Thursday, January 5, 2017

Of Course Trump's Election Influenced the Fed

Look, no one smart was saying Donald Trump was likely to win on the morning of November 8th. Then he won. That meant all the norms and expectations of a Clinton Presidency went out the door, and a wholesale policy change was likely. He ran as an anti-Obama, she ran as his third term. She was a career politician, he was not. She was favored, he was not. Him winning meant some wholesale changes in how things were likely to get done.

Predictably, the Federal Reserve was being reactive at their first post-election meeting:
The Fed said in its minutes, which were released Wednesday, that its anticipated path of interest rates rose significantly following Trump's presidential win. And Fed economists said that investors seemed to be expecting the same. "Most of the steepening of the expected policy path occurred following the U.S. elections," the Fed staffers wrote in the notes that accompanied last month's meeting.
Yes, Fed members seemed convinced that Trump would push through some stimulus measures and that the economy would grow faster under Trump. But they also said Trump's policies increase the risk of higher inflation, and that if so, that would likely cause them to move faster in raising interest rates. The Fed's official statement said that the Fed would continue to increase rates at a gradual pace, although the so-called dot-plot released after the meeting showed Fed members had upped their prediction to three rate increases in 2017, from a previous two. 
When the economy is growing, the Federal Reserve is not a big fan of stimulus. New Presidents, coming in from a party that is out of power, tend to want to do stuff to keep the economy churning in the positive, because it's good for their politics. This is not anything new, and actually shouldn't cause huge alarms for the public, though it probably will because our new President will probably make a lot of noise about it. This is both no big deal, and a very big deal.

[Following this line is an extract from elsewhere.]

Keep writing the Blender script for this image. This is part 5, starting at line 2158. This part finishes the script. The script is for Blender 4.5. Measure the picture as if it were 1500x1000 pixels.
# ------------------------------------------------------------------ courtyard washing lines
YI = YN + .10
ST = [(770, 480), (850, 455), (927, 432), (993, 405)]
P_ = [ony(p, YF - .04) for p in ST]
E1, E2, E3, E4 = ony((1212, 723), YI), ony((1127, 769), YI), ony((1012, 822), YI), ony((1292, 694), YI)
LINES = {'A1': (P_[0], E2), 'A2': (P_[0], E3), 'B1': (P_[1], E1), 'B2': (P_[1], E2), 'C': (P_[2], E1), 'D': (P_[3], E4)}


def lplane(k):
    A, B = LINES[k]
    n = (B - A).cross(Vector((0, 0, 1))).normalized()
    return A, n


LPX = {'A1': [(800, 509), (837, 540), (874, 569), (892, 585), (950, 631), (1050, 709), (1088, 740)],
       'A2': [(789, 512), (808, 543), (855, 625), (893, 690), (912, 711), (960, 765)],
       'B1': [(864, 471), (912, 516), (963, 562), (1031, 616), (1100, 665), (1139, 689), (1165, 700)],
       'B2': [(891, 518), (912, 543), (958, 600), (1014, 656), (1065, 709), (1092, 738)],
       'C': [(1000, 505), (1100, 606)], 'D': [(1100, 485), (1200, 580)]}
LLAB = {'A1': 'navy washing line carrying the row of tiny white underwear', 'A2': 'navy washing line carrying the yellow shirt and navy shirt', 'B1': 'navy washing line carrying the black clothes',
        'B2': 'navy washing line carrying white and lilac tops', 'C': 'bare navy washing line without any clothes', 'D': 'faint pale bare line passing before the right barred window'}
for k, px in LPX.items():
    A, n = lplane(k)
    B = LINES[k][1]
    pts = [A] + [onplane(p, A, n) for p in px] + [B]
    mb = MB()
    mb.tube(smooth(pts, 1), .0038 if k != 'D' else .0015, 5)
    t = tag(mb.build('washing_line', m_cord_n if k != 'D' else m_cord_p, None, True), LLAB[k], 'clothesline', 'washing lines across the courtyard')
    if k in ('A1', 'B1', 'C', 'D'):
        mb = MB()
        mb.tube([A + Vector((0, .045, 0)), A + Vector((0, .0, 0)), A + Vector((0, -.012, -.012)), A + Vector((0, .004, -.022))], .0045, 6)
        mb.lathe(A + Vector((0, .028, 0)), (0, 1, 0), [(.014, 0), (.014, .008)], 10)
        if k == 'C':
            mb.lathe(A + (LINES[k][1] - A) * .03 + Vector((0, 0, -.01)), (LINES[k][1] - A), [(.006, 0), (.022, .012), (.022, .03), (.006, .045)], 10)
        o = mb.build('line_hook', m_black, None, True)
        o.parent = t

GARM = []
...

This is no big deal because it was to be expected. The Federal Reserve has been talking about rate hikes since 2015, and planned to do them anyway. This is the expected policy on their end in a growing economy, as they seek to cool down inflation fears. Job creation is up, wages are rising, and growth is strong. The Fed is doing the job it is tasked to do here.

Those conditions though are normally the conditions you re-elect the President's party and policies under. In a non-partisan, round-about way, this is the Fed's way of saying they aren't happy with the voters' choice. Essentially, rate hikes will dull the impact of Trump's stimulus, which will put them at odds with him from the outset. They are doing this because of inflation concerns from "over-heating" the economy. Knowing Trump, and his inability to be subtle, this is going to be a big problem. He is likely to react negatively, and cause chaos with the market. One of the other things the Fed said in their minutes, that is getting less press, was that some Board of Governors members thought the uncertainty around Trump could cause the economy to cool off a bit. They were probably foreshadowing these types of fights.

In short, don't be alarmed at the Fed. Be alarmed at the world you're living in.